Instruction: Each line from the start of the data below through the one containing "pull(d1, UD, ymid" must be reproduced exactly.
===== Dataset section
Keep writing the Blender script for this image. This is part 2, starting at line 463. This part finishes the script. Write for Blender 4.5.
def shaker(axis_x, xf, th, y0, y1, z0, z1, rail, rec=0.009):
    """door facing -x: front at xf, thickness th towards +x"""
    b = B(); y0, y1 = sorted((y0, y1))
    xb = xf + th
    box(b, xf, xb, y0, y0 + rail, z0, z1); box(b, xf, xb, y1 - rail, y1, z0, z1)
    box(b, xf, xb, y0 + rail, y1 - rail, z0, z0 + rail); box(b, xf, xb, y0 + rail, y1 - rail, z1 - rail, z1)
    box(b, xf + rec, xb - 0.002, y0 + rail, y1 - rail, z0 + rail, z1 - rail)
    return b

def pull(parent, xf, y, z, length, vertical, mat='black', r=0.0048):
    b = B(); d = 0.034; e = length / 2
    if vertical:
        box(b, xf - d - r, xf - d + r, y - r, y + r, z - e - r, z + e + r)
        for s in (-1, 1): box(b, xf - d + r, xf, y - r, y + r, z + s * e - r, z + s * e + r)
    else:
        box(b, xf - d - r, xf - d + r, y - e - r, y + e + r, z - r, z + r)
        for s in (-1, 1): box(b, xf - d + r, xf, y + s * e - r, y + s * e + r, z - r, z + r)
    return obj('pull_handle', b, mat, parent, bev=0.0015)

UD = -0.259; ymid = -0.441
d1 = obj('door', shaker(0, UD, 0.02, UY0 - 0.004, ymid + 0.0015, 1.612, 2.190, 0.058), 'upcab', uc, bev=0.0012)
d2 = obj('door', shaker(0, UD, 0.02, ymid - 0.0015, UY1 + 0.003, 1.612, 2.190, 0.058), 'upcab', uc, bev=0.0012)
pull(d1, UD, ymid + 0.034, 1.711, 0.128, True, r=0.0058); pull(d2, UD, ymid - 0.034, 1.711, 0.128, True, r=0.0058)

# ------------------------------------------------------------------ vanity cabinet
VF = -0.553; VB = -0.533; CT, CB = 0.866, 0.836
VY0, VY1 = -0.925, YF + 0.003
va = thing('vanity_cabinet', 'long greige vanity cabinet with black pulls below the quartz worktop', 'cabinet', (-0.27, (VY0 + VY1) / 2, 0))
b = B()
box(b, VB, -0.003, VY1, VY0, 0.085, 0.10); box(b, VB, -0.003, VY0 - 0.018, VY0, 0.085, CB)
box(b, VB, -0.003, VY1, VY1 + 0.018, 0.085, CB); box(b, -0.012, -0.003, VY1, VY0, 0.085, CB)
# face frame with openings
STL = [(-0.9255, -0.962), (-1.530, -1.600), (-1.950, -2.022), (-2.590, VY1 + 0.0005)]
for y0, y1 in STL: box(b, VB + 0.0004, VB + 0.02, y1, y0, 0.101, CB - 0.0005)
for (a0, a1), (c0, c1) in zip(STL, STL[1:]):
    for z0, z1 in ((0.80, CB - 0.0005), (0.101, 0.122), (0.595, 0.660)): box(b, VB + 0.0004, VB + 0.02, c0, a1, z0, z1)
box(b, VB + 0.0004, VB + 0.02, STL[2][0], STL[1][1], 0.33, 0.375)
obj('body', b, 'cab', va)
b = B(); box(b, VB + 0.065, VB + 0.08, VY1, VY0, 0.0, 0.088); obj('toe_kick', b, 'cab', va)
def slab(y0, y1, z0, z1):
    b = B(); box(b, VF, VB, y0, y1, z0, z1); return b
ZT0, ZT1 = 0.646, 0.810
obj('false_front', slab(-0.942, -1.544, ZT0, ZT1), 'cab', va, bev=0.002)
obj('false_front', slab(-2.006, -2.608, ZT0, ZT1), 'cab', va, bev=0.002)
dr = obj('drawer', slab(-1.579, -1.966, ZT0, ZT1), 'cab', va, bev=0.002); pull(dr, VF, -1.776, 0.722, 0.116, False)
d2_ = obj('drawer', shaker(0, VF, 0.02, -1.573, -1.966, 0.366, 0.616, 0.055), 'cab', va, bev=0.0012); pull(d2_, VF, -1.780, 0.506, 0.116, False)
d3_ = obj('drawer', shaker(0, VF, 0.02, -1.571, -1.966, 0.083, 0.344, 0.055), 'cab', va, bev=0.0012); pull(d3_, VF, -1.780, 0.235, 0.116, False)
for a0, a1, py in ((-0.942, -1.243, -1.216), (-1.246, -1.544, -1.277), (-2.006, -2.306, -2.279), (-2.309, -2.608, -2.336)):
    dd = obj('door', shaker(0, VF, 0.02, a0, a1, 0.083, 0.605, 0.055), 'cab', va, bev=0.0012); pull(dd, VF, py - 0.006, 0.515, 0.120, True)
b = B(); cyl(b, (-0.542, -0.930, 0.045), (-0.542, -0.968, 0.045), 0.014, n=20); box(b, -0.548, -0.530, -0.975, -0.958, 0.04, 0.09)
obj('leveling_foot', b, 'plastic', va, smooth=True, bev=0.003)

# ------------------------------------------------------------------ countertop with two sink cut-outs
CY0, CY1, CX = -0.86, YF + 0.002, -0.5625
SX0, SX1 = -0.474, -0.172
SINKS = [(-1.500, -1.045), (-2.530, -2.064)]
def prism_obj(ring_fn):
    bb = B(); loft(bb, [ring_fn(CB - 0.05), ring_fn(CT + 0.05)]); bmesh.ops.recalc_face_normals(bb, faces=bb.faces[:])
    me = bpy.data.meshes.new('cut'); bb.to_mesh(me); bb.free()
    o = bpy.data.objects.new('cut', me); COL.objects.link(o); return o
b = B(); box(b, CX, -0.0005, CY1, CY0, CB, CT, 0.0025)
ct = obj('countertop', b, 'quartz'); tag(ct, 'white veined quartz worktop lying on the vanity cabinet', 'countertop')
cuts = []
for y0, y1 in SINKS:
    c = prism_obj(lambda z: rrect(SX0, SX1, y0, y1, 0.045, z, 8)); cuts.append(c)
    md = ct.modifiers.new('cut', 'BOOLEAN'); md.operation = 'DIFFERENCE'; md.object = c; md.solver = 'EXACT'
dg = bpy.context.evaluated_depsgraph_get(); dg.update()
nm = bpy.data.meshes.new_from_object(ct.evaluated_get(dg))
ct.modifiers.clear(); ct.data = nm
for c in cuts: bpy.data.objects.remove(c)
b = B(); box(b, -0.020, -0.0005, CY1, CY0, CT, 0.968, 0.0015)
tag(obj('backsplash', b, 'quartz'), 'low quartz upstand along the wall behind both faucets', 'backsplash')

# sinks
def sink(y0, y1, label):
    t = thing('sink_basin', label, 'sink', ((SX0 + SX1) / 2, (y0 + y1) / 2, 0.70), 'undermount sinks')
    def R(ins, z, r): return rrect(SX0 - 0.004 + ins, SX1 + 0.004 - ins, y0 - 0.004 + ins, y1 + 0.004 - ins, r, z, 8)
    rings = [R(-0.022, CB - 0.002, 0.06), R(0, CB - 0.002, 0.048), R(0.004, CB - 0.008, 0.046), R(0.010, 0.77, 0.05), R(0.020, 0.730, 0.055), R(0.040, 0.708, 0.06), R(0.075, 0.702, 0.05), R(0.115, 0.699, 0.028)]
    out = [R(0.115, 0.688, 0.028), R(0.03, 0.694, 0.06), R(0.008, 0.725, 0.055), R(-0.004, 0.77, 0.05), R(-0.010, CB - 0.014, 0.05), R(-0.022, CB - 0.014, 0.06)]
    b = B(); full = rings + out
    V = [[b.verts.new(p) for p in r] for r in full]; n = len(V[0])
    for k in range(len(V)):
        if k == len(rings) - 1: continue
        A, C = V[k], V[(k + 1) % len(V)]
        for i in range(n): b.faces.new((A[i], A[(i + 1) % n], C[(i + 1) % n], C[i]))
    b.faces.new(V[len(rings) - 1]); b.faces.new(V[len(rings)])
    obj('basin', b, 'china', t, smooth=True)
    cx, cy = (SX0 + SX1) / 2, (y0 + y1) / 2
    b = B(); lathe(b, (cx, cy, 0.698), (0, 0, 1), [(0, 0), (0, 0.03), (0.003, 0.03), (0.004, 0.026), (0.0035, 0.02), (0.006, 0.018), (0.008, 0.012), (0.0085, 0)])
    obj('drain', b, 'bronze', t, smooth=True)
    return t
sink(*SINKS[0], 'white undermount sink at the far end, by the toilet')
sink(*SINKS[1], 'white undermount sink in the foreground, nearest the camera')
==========
Final result:
Keep writing the Blender script for this image. This is part 2, starting at line 463. This part finishes the script. Write for Blender 4.5.
def shaker(axis_x, xf, th, y0, y1, z0, z1, rail, rec=0.009):
    """door facing -x: front at xf, thickness th towards +x"""
    b = B(); y0, y1 = sorted((y0, y1))
    xb = xf + th
    box(b, xf, xb, y0, y0 + rail, z0, z1); box(b, xf, xb, y1 - rail, y1, z0, z1)
    box(b, xf, xb, y0 + rail, y1 - rail, z0, z0 + rail); box(b, xf, xb, y0 + rail, y1 - rail, z1 - rail, z1)
    box(b, xf + rec, xb - 0.002, y0 + rail, y1 - rail, z0 + rail, z1 - rail)
    return b

def pull(parent, xf, y, z, length, vertical, mat='black', r=0.0048):
    b = B(); d = 0.034; e = length / 2
    if vertical:
        box(b, xf - d - r, xf - d + r, y - r, y + r, z - e - r, z + e + r)
        for s in (-1, 1): box(b, xf - d + r, xf, y - r, y + r, z + s * e - r, z + s * e + r)
    else:
        box(b, xf - d - r, xf - d + r, y - e - r, y + e + r, z - r, z + r)
        for s in (-1, 1): box(b, xf - d + r, xf, y + s * e - r, y + s * e + r, z - r, z + r)
    return obj('pull_handle', b, mat, parent, bev=0.0015)

UD = -0.259; ymid = -0.441
d1 = obj('door', shaker(0, UD, 0.02, UY0 - 0.004, ymid + 0.0015, 1.612, 2.190, 0.058), 'upcab', uc, bev=0.0012)
d2 = obj('door', shaker(0, UD, 0.02, ymid - 0.0015, UY1 + 0.003, 1.612, 2.190, 0.058), 'upcab', uc, bev=0.0012)
pull(d1, UD, ymid + 0.034, 1.711, 0.128, True, r=0.0058); pull(d2, UD, ymid - 0.034, 1.711, 0.128, True, r=0.0058)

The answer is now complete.